Since late August, news from Haiti has been dominated by the devastation hurricanes and tropical storms have brought to an already weak and fragile country. With cities and towns covered by mud, 3.3 million Haitians facing the prospect of starvation, and international organizations and the Haitian government working feverishly with limited resources to respond both to immediate needs and to the challenges of rebuilding the country, it is not surprising that the little space accorded to Haiti in the U.S press is taken by this story.
Looming behind these storms, however, is another one: the simmering storm of a disaffected youthful population increasingly alienated from its own society. Unless the Haitian government of President Rene Preval and Prime Minister Michele Pierre-Louis, supported by the United States and the international community, can provide greater opportunities to the country’s young women and men, an ill wind of unrest will blow through Haiti, devastating it even more. One Haitian government idea for expanding opportunities merits international support: the creation of a national service corps to provide Haiti youth opportunities for meaningful employment while helping to rebuild their country.
Prime Minister Pierre-Louis has exhibited a lifetime of work as an advocate for disadvantaged and disaffected youth. Before becoming prime minister, she was Executive Director of the privately-funded Foundation for Knowledge and Liberty (FOKAL). During her ratification hearings, the Prime Minister spoke of creating a national service corps to offer opportunities for Haitian youth to rebuild their country much like the Civilian Conservation Corps (CCC) and other Works Progress Administration (WPA) organizations helped employ Americans to rebuild the United States during the Great Depression. Addressing the hopelessness of Haitian youth is an essential requirement for a healthy Haiti. While no single program will meet this requirement, Pierre-Louis’ idea of a national service corps that provides young men and women opportunities to take concrete strides toward youthful aspirations merits strong consideration – and support – by all who do not wish to see Haiti devastated by the ill wind of youthful unrest.
Pierre-Louis will need significant and steadfast support from within and beyond Haiti to be able to respond to the simmering storm of Haitian youth.
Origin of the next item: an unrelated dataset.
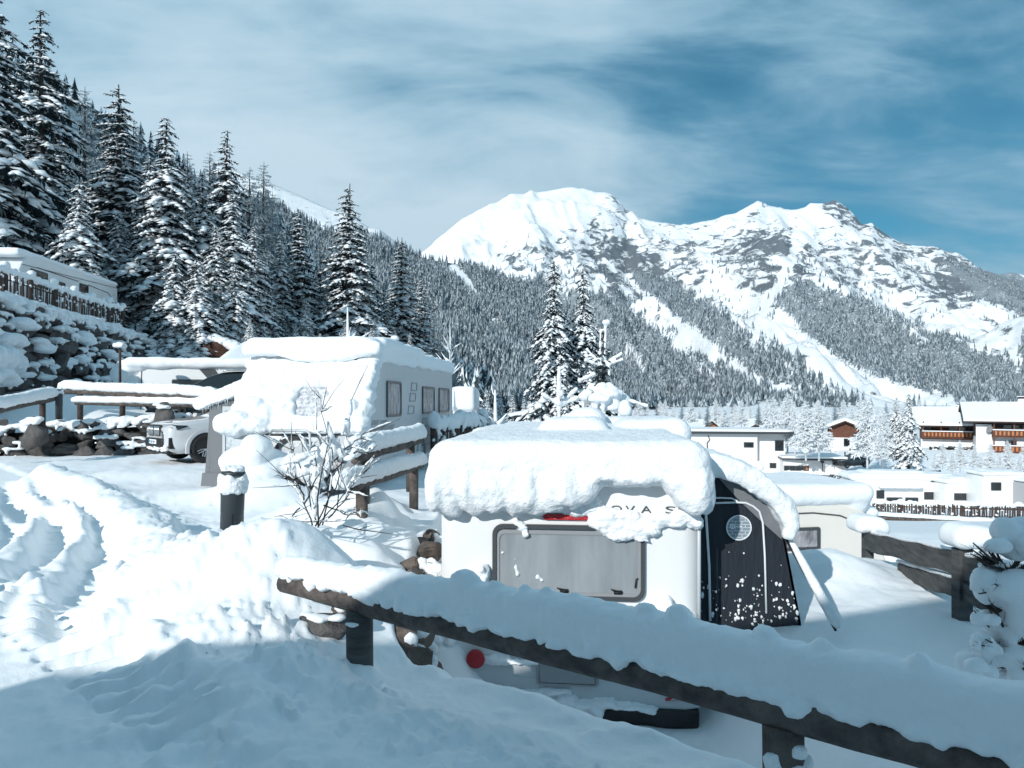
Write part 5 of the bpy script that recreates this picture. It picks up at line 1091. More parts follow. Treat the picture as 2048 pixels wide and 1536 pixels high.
# ---------------------------------------------------------------- motorhome on the terrace
mx, my = -21.35, 32.0
mh = empty('motorhome', (mx, my, 3.55), 'long white motorhome on the terrace above the big boulder wall', 'motorhome', rz=math.atan2(0.75, 8.0))
loft_body('body', [(-1.4, 0.4), (-1.45, 0.9), (-1.3, 1.2), (-0.4, 2.5), (0.0, 2.85), (8.6, 2.85), (8.8, 2.7), (8.8, 0.4)], -2.2, 0.0, M_white, mh)
for y0, y1, z0, z1 in ((0.15, 1.55, 1.55, 2.3), (2.1, 3.1, 1.5, 2.1), (4.5, 5.4, 1.9, 2.35), (7.8, 8.5, 1.25, 1.9)): side_window(mh, 0.001, y0, y1, z0, z1, M_glass)
b = MB(); b.tube([(0.01, 0.7, 2.42), (0.01, 4.4, 2.40)], 0.02, 5); b.tube([(0.01, 5.4, 2.38), (0.01, 7.6, 2.30), (0.01, 8.2, 2.0)], 0.02, 5); b.tube([(0.02, -0.6, 2.35), (0.02, 8.7, 2.72)], 0.012, 5); b.build('stripe', M_dkgrey, mh)
b = MB(); b.rbox((-1.1, 4.0, 2.93), (2.3, 9.6, 0.24), 0.11, 22); b.rbox((-1.1, -0.2, 2.82), (2.3, 1.2, 0.3), 0.14, 10); mass(b, 'snow_cap', M_snow, mh, 0.05, 3, ((0.8, 0.06),))
for y in (0.2, 7.0):
    w_ = wheel(mh, (-0.1, y, 0.35), 0.34, 0.2); w_.rotation_euler = (0, 0, R(90))
# ---------------------------------------------------------------- cream caravan beyond the tent
CR = px(1655, 0, 14.5)
c4 = empty('caravan', (CR[0] - 0.42, 14.5, -3.82), 'cream caravan with curved snow roof seen beyond the navy awning', 'caravan', rz=R(-90 + 10))
# local y runs to the viewer's right, x toward the viewer after rotation
loft_body('body', [(-3.4, 0.3), (-3.45, 1.9), (-3.2, 2.12), (-0.8, 2.12), (-0.25, 1.95), (0.0, 1.65), (0.25, 0.9), (0.3, 0.3)], 0.0, 2.1, M_cream, c4)
side_window(c4, 2.101, -1.75, -1.08, 1.30, 1.68, M_glass3, r=0.03); side_window(c4, 2.101, -3.1, -2.3, 1.30, 1.68, M_glass3, r=0.03)
b = MB(); b.rbox((1.05, -1.7, 2.20), (2.25, 3.4, 0.40), 0.19, 20); b.blob((1.05, -0.35, 2.02), (1.12, 0.55, 0.34), 12, 0.08); b.blob((1.05, 0.0, 1.85), (1.0, 0.3, 0.2), 10, 0.1); mass(b, 'snow_cap', M_snow, c4, 0.035, 8, ((0.6, 0.06), (0.1, 0.015)))
b = MB(); b.add([(2.05, -0.05, 1.6), (0.1, -0.05, 1.6), (0.1, 0.95, 0.2), (2.05, 0.95, 0.2), (2.05, 0.0, 1.55), (0.1, 0.0, 1.55), (0.1, 0.9, 0.15), (2.05, 0.9, 0.15)], np.array([(0, 1, 2, 3), (7, 6, 5, 4), (0, 3, 7, 4), (1, 5, 6, 2)])); b.build('nose_sheet', M_canvas_g, c4, smooth=False)
b = MB(); g = np.random.default_rng(12)
for k in range(46):
    t_ = g.random() ** 0.7; b.blob((g.uniform(0.2, 2.1), -0.02 + 1.0 * t_, 1.6 - 1.35 * t_), (0.16, 0.13 + .1 * t_, 0.16), 4, 0.3, 2, k)
mass(b, 'clinging_snow', M_snow_rough, c4, 0.03, 2, ((0.12, 0.05),))
b = MB(); b.tube([(2.11, -2.9, 1.9), (2.11, -1.2, 1.92), (2.11, -0.7, 1.86), (2.11, -0.3, 1.70)], 0.012, 5); b.build('edge_trim', M_dkgrey, c4)
# ================================================================== FENCES, WALLS, POSTS
def log(parent, A, B, r, name='rail', mat=None, seed=0, bend=0.0, n=26, taper=0.9, flat_=1.0):
    A = np.array(A, float); B = np.array(B, float); t = np.linspace(0, 1, n)[:, None]
    L_ = float(np.linalg.norm(B - A)); P = A + (B - A) * t; P[:, 2] += bend * np.sin(t[:, 0] * math.pi) + 0.10 * r * np.sin(t[:, 0] * 9 + seed); P[:, 1] += 0.08 * r * np.sin(t[:, 0] * 7 + seed * 2)
    b = MB(); b.tube(P, r * np.linspace(1, taper, n) * (1 + 0.04 * np.sin(np.linspace(0, L_ * 5, n) + seed)), 14, noise=0.05, seed=seed, flat=flat_); return b.build(name, mat or M_wood, parent)
def snow_strip(parent, A, B, w, h, name='snow_cap', zoff=0.0, seed=0, vox=0.02, rough=None, mat=None, lump=0.2, hfn=None, droop=0.0):
    """long loaf of snow lying on a rail"""
    A = np.array(A, float); B = np.array(B, float); L = np.linalg.norm(B - A); n = int(L / (0.45 * min(w, h))) + 3; g = np.random.default_rng(seed); b = MB()
    d = (B - A) / L; s_ = np.array([d[1], -d[0], 0]); s_ /= np.linalg.norm(s_)
    for i, t in enumerate(np.linspace(0, 1, n)):
        hh = h * (1 + lump * float(fbm(np.array([t * L * 2.2 / max(h, .1) * .3, seed * 3.1, 0.5]), 3, seed))) * (0.8 if i in (0, n - 1) else 1); ww = w * (1 + 0.12 * g.normal() * lump * 2)
        if hfn: hh *= hfn(t)
        c = A + (B - A) * t + [0, 0, zoff]
        b.rbox(c + [0, 0, hh * 0.48], (w * 0.9, ww, hh), min(ww, hh) * 0.42, 4, M=None)
        if droop: b.blob(c + s_ * ww * 0.38 * g.choice([-1, 1]) + [0, 0, hh * 0.1], (w * .3, w * .25, droop * g.uniform(.5, 1.2)), 3, 0.3, 2, i)
    return mass(b, name, mat or M_snow, parent, vox, 5, rough or ((0.25, 0.25 * h), (0.05, 0.012)))
def rel(e, p): return np.array(p, float) - np.array(e.location)
# ---- the near rail, in shade
fA = np.array([-1.56, 4.99, -1.255]); fB = np.array([2.75, 1.57, -1.235]); fd = fB - fA
e = empty('log_fence', (-0.94, 4.5, -1.65), 'shaded log rail fence crossing the foreground under a long ridge of snow', 'fence')
log(e, rel(e, fA), rel(e, fB), 0.070, seed=3, n=60, taper=1.05)
def FP(t): return fA + fd * t
for t, w in ((0.142, 0.085), (0.613, 0.08)):
    p = rel(e, FP(t)); b = MB(); b.tube([p + [0, 0.0, -0.85], p + [0.004, 0, -0.35], p + [0, 0, -0.05]], w, 12, noise=0.10, seed=int(t * 9)); b.build('post', M_wood_g if t < .3 else M_wood, e)
    if t > .3:
        b = MB(); g = np.random.default_rng(6)
        for k in range(26): a = g.uniform(-2.6, -0.2); q = g.random(); b.blob(p + [w * 1.0 * math.cos(a), w * 1.0 * math.sin(a), -0.08 - 0.42 * q], (0.03 + .03 * q, .022, .025 + .04 * q), 4, .5, 2.5, k)
        mass(b, 'clinging_snow', M_snow_rough, e, .01, 1, ((.05, .015),))
b = MB(); g = np.random.default_rng(20); n = 120
for i, t in enumerate(np.linspace(-0.006, 1.0, n)):
    p = rel(e, FP(t)); hh = (0.125 + 0.10 * S(0.0, 0.45, np.array(t)) + 0.02 * fbm(np.array([t * 16, 0.3, 0.2]), 3, 5)); hh = float(hh) * (0.75 if i == 0 else 1); ww = 0.13 + 0.03 * float(fbm(np.array([t * 10, 5.3, 0.2]), 2, 6)) + 0.05 * t
    b.rbox(p + [0.01, 0.02, 0.058 + hh * 0.5], (ww, ww, hh), min(ww, hh) * 0.38, 5)
    b.blob(p + [g.normal() * .02 - 0.01, -0.03, 0.068 + g.normal() * 0.010], (0.03 + .04 * g.random(), 0.05, 0.02 + 0.03 * g.random()), 3, 0.5, 2, i)
for t, s_ in ((0.155, 0.02), (0.30, 0.045), (0.305, 0.04), (0.34, 0.025), (0.375, 0.02), (0.40, 0.02), (0.43, 0.02), (0.50, 0.03), (0.53, 0.035), (0.60, 0.03), (0.64, 0.025), (0.7, 0.03), (0.12, 0.015), (0.22, 0.018)):
    p = rel(e, FP(t)); hh = float(0.125 + 0.10 * S(0.0, 0.45, np.array(t))); b.blob(p + [0.01, 0.02, 0.055 + hh], (s_ * 1.7, s_ * 1.5, s_ * 1.5), 5, 0.25, 2, int(t * 99))
mass(b, 'snow_cap', M_snow, e, 0.012, 3, ((0.22, 0.035), (0.07, 0.020), (0.025, 0.008)))
p = rel(e, FP(0.142)); b = MB(); b.rbox(p + [-0.03, -0.07, -0.12], (0.11, 0.05, 0.04), 0.02, 4); b.blob(p + [-0.05, -0.02, -0.5], (0.2, 0.2, 0.16), 7, 0.2, 2, 1); b.blob(p + [-0.18, -0.05, -0.56], (0.2, 0.2, 0.16), 7, 0.2, 2, 4)
mass(b, 'post_snow', M_snow, e, 0.02, 4, ((0.1, 0.03),))
# ---- two rails beside the grey caravan
e = empty('log_fence', (-1.75, 9.1, -1.5), 'short sunlit two rail log fence beside the grey caravan with thick snow rolls', 'fence')
r1a, r1b = np.array([-1.86, 8.6, -0.70]), np.array([-1.50, 11.9, -0.66]); r2a, r2b = np.array([-1.80, 8.05, -0.98]), np.array([-1.46, 11.7, -1.06])
log(e, rel(e, r1a), rel(e, r1b), 0.065, seed=5); log(e, rel(e, r2a), rel(e, r2b), 0.055, seed=6)
for a, bb, t, zt_ in ((r1a, r1b, 0.10, -0.76), (r1a, r1b, 0.80, -0.74), (r2a, r2b, 0.12, -1.06), (r2a, r2b, 0.85, -1.1)):
    p = rel(e, a + (bb - a) * t); b = MB(); b.tube([p + [0, 0, -0.75], p + [0, 0, -0.02]], 0.07, 10, noise=0.12); b.build('post', M_wood, e)
snow_strip(e, rel(e, r1a + [-0.02, -0.02, 0.03]), rel(e, r1b + [0, 0, .03]), 0.24, 0.25, seed=4, rough=((0.2, 0.05), (0.05, 0.02)), mat=M_snow_rough)
snow_strip(e, rel(e, r2a + [-0.02, -0.3, 0.02]), rel(e, r2b + [0, 0, .02]), 0.22, 0.22, seed=8, rough=((0.2, 0.05), (0.05, 0.02)), mat=M_snow_rough)
# ---- right hand plank fence
e = empty('plank_fence', (4.4, 8.0, -2.1), 'grey plank fence on the right with mushroom snow caps on its posts', 'fence')
p1, p2, p3 = np.array([4.66, 9.5]), np.array([4.16, 6.7]), np.array([3.70, 4.1])
def board(a, bq, za, zb, h, name='rail', d=0.035):
    b = MB(); t = np.linspace(0, 1, 12)
    P = np.stack([a[0] + (bq[0] - a[0]) * t, a[1] + (bq[1] - a[1]) * t, za + (zb - za) * t], 1) - np.array(e.location); V = []
    u = np.array([bq[1] - a[1], a[0] - bq[0], 0]); u = u / np.linalg.norm(u) * d
    for i, q in enumerate(P):
        w1 = 0.012 * math.sin(i * 1.7 + za * 9); w2 = 0.014 * math.sin(i * 1.3 + 2)
        V += [q + u + [0, 0, h / 2 + w1], q - u + [0, 0, h / 2 + w1], q - u + [0, 0, -h / 2 + w2], q + u + [0, 0, -h / 2 + w2]]
    i = np.arange(11)[:, None] * 4; j = np.arange(4)[None]; j2 = (j + 1) % 4
    b.add(V, [np.stack([i + j, i + j2, i + 4 + j2, i + 4 + j], -1).reshape(-1, 4), np.array([[3, 2, 1, 0], [44, 45, 46, 47]])]); return b.build(name, M_wood_g, e, smooth=False)
board(p1 + [-.03, -.05], p2, -1.84, -1.52, 0.22); board(p2 + [.0, -.06], p3, -1.54, -1.26, 0.22); board(p1 + [-0.05, -0.9], p2, -2.03, -1.76, 0.17); board(p2 + [.0, -.06], p3, -1.76, -1.50, 0.17)
for q, zt_, w in ((p1, -1.72, 0.055), (p2, -1.37, 0.062), (p3, -1.15, 0.06)):
    b = MB(); x, y = q - np.array(e.location)[:2]; b.box(x - w, x + w, y - w, y + w, -0.9, zt_ - e.location[2]); b.build('post', M_wood_g, e, smooth=False)
for q, zt_, rr, h in ((p1, -1.70, (0.22, 0.22, 0.115), 0.12), (p2 + [.06, 0], -1.34, (0.205, 0.2, 0.115), 0.12)):
    c = rel(e, (q[0], q[1], zt_ + h * 0.75)); b = MB(); b.rbox(c, (rr[0] * 2, rr[1] * 2, rr[2] * 1.9), rr[2] * 0.9, 14, fn=lambda P, N: P + np.stack([0 * P[:, 0], 0 * P[:, 0], -0.10 * (P[:, 0] / .2) ** 2 * .35 - 0.09 * P[:, 0]], 1)); b.build('snow_cap', M_snow, e)
snow_strip(e, rel(e, (p1[0], p1[1] - .1, -1.745)), rel(e, (p2[0], p2[1], -1.425)), 0.07, 0.05, seed=2, vox=0.012, rough=((0.1, .01),)); snow_strip(e, rel(e, (p2[0], p2[1] - .1, -1.44)), rel(e, (p3[0], p3[1], -1.165)), 0.07, 0.06, seed=3, vox=0.012, rough=((0.1, .01),)); snow_strip(e, rel(e, (p1[0] - .02, p1[1] - .8, -1.96)), rel(e, (p2[0], p2[1], -1.68)), 0.07, 0.05, seed=5, vox=0.012, rough=((0.1, .01),))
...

During his campaign, Barack Obama spoke of the need to establish a ‘true partnership’ with Haiti. Helping the Haitian government respond to the plaintive cries of youth seeking opportunities to dream of – and achieve – a more positive future by supporting a national service corps should be an essential component of a new US-Haiti partnership.
Haiti’s population is quite young. While exact numbers vary it is widely estimated that 40 percent of the population is younger than 14, 60 percent younger than 25. These Haitians have no personal recollection of living under the Duvalier dictatorship that fell 22 years ago or of experiencing the hopeful moments of the ‘liberated Haiti’ that followed its demise. Rather, their more recent experience is of unmet expectations, unrelenting poverty, political and personal violence, and governments that hold little prospect – or concern – for improving their lives.
On June 15, 2008, a fiery automobile accident in Port-au-Prince claimed the lives of four members of Barikad Crew, a Creole rap group enormously popular among Haitian youth. Six days later, a crowd of roughly 100,000 young women and men jammed the Champs de Mars, the capital’s central square to attend the funeral service – also broadcast on national television and radio. Haiti’s leading international celebrity, hip-hop artist and humanitarian Wyclef Jean, flew from New York to address the gathering, which also attracted scores of musicians and rap artists from Haiti’s poor neighborhoods. Few of the country’s elites or political personalities attended, with the exception of the Minister of Social Affairs. The latter, approaching the podium to speak on behalf of the government, was spontaneously and rancorously shouted off the stage. From all accounts, this was the only dissonant moment during an otherwise calm event where Haitians mostly in their teens and 20’s expressed a sad, albeit powerful, solidarity over the loss of their heroes.
Barikad Crew’s music, like that of other groups from Haiti’s slums, addresses the harsh realities of young people coming of age in an environment filled with poverty, violence and hopelessness. The group’s poetic rhymes are full of truth and authenticity that bespeak the alienation of Haitian youth from a society that has, in the words of one teenager, “robbed me of my right to dream.” Prime Minister Pierre-Louis hears and understands the truth and authenticity of the throbbing beat of the Barikad Crew, evidenced by FOKAL’s contribution to help cover its member’s funeral costs.
Each day, as darkness blankets the hills above Port-au-Prince, a pulsating beat begins to emanate from the crowded neighborhoods below. Much like Haiti’s revolutionary drums once forewarned upheaval and change, the throbbing bass that accompanies the lyrical exhortations forewarns of an urgency to invest in Haitian youth.
Robert Maguire, on leave from Trinity Washington University, is a Jennings Randolph Senior Fellow at the United States Institute of Peace in Washington, DC. The views of the author do not represent the views of the Institute, which does not take policy positions.